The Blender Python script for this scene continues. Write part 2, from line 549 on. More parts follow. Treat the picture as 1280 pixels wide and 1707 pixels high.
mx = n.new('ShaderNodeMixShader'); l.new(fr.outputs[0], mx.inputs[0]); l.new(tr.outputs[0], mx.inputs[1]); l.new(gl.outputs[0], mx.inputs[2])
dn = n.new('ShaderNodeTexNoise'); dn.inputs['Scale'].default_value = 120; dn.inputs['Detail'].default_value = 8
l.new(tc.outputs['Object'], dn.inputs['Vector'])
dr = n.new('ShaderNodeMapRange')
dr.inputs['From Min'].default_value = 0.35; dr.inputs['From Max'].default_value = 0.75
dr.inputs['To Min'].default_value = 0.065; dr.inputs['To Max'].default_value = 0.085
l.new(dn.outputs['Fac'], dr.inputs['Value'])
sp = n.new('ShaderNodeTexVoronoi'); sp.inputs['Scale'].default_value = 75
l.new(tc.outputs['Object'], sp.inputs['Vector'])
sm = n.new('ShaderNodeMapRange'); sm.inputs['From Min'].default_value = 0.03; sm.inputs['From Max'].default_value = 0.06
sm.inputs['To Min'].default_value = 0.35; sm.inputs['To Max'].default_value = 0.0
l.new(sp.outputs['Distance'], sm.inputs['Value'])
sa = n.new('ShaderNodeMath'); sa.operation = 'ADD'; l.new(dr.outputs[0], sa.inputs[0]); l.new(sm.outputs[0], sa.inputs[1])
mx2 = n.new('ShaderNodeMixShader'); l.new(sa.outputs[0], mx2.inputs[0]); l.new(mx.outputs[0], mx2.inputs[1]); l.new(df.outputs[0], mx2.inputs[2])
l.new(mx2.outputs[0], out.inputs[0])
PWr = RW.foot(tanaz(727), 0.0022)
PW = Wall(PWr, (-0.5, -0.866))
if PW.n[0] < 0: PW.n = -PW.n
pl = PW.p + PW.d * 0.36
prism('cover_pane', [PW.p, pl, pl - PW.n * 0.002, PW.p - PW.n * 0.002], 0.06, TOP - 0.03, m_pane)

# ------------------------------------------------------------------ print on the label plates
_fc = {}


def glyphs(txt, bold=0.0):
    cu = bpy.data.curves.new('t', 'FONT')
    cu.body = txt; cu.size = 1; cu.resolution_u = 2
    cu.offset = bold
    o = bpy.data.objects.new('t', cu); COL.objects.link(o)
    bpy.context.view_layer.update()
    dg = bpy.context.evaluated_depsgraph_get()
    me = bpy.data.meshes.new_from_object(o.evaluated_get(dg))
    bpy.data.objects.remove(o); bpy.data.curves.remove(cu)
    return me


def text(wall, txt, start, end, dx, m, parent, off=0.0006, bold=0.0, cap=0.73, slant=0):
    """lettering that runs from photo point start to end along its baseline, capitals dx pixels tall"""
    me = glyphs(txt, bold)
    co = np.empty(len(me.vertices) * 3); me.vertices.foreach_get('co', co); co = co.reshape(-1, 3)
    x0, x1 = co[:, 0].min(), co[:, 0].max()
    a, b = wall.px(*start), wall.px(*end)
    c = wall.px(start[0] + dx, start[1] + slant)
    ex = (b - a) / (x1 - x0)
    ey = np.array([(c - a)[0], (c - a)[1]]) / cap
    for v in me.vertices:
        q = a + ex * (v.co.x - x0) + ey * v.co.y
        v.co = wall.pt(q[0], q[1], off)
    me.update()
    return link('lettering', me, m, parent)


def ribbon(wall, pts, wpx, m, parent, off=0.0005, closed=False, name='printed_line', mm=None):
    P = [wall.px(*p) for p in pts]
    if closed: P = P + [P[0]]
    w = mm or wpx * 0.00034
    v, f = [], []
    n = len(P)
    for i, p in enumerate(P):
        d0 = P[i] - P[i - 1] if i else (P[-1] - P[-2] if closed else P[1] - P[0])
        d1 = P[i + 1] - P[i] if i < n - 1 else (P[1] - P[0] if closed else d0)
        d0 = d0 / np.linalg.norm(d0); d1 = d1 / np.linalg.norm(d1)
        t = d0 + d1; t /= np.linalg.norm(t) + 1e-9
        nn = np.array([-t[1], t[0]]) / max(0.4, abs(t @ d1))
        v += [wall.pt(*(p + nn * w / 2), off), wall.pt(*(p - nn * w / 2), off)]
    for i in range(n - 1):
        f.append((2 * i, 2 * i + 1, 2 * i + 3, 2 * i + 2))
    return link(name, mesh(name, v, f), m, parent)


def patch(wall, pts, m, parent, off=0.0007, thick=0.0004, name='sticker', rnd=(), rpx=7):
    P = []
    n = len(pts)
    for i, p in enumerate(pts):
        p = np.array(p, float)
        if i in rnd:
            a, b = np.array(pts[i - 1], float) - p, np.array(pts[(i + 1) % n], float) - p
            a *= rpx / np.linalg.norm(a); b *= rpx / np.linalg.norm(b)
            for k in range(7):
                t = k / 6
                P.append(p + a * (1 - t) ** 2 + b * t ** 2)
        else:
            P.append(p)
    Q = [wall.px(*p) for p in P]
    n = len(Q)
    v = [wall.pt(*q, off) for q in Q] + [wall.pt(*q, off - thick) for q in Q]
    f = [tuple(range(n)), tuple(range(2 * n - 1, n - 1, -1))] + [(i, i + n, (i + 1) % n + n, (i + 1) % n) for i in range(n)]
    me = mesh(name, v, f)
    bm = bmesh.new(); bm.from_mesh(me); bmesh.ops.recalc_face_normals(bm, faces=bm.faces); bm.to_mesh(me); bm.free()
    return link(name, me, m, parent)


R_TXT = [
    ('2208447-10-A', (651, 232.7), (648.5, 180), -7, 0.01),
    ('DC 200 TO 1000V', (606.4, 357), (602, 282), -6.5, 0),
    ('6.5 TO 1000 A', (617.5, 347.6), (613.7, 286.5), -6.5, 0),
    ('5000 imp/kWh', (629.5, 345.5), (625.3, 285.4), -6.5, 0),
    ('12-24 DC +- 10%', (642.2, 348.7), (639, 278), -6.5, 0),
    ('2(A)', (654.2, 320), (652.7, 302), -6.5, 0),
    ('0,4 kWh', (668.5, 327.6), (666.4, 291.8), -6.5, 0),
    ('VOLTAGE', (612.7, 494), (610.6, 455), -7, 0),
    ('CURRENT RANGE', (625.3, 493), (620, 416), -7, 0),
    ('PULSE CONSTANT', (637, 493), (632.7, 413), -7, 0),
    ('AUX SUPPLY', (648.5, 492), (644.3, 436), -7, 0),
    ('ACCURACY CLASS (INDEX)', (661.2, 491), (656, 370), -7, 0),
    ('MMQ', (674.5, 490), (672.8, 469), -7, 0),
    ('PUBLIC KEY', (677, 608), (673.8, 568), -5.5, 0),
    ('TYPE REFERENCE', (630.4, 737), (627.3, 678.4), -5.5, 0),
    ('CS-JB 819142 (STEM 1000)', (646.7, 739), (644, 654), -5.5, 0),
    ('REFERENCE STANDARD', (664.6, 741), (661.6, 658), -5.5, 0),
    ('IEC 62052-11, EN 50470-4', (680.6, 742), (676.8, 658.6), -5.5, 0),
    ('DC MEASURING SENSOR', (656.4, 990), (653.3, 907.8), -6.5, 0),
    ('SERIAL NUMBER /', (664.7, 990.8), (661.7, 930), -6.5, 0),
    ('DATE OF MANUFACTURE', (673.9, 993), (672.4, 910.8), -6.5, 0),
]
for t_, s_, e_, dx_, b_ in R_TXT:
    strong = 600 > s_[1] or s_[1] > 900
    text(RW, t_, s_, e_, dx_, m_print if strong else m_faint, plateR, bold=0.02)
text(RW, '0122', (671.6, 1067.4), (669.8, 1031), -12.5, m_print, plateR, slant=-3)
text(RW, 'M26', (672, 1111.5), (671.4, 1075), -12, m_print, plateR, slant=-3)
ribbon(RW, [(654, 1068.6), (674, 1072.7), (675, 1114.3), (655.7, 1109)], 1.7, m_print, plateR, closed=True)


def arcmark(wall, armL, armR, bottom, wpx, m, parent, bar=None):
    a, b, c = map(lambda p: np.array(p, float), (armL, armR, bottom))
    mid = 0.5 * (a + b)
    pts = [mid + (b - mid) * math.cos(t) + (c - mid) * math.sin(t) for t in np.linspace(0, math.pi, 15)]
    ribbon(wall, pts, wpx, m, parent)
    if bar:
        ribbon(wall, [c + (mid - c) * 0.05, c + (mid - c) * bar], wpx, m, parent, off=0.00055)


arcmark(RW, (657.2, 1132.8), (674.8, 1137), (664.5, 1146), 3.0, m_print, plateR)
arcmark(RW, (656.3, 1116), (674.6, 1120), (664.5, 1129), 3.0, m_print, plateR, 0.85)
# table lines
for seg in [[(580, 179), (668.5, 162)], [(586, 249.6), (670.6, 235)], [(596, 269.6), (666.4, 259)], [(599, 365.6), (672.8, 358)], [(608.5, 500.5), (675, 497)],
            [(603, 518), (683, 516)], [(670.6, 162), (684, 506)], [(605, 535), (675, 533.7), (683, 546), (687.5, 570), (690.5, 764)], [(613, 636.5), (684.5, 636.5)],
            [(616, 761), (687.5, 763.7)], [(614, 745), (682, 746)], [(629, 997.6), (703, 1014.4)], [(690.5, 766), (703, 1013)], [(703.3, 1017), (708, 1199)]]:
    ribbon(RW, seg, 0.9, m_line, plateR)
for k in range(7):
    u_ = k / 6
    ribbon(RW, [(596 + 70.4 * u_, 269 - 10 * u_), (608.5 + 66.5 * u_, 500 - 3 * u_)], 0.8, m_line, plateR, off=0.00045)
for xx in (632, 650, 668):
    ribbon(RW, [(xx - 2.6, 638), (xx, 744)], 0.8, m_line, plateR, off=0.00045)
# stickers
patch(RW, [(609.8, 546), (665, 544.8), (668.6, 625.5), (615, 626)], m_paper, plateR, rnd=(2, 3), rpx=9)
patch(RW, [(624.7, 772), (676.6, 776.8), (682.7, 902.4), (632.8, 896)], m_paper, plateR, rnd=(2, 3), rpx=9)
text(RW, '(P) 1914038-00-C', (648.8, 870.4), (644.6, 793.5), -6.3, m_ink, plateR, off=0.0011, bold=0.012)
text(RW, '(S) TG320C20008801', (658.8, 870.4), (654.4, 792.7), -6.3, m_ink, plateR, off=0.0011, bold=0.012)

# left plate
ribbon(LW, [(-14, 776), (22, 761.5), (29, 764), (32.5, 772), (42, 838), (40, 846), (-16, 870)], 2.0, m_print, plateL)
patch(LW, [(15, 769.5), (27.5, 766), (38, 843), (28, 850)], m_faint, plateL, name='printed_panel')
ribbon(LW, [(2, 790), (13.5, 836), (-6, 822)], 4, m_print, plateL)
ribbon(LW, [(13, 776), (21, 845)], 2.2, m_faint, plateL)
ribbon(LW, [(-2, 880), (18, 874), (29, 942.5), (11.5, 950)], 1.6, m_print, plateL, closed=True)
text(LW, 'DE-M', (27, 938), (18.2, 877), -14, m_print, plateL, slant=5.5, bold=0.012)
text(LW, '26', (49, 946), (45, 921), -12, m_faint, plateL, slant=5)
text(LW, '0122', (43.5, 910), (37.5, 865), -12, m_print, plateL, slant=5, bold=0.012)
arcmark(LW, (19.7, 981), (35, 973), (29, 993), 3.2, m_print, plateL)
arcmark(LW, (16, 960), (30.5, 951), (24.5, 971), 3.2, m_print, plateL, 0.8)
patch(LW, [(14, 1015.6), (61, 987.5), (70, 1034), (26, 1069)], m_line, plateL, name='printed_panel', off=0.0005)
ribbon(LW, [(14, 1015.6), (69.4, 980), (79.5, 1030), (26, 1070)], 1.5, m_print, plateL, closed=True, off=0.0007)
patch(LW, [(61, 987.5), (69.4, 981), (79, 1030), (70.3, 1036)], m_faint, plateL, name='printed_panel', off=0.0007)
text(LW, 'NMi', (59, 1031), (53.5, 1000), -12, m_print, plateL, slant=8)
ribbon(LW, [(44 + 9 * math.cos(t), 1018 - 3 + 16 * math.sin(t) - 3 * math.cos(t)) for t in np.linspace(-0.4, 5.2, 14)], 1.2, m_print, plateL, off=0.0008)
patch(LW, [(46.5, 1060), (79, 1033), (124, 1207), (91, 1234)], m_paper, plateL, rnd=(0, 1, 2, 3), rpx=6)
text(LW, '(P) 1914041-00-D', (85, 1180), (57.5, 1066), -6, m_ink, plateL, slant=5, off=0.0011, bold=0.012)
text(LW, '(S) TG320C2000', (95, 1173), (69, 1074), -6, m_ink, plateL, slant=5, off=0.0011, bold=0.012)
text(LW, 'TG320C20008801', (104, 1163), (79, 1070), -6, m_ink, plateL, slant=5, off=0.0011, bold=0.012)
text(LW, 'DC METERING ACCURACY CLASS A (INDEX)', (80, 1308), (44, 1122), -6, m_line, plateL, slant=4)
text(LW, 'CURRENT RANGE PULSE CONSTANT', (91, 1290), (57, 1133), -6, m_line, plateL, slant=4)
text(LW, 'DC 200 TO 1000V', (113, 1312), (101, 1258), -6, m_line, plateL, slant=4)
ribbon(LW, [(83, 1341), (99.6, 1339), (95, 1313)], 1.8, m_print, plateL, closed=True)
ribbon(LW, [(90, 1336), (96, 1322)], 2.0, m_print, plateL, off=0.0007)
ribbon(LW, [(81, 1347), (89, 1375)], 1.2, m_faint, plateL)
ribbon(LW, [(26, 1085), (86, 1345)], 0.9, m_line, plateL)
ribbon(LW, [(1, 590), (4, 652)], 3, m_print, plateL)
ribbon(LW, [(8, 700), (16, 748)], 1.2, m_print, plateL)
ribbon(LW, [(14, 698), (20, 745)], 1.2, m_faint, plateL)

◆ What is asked
Wherever a line in the data above holds "pixels", copy that line.

◆ Result of this exercise
The Blender Python script for this scene continues. Write part 2, from line 549 on. More parts follow. Treat the picture as 1280 pixels wide and 1707 pixels high.
    """lettering that runs from photo point start to end along its baseline, capitals dx pixels tall"""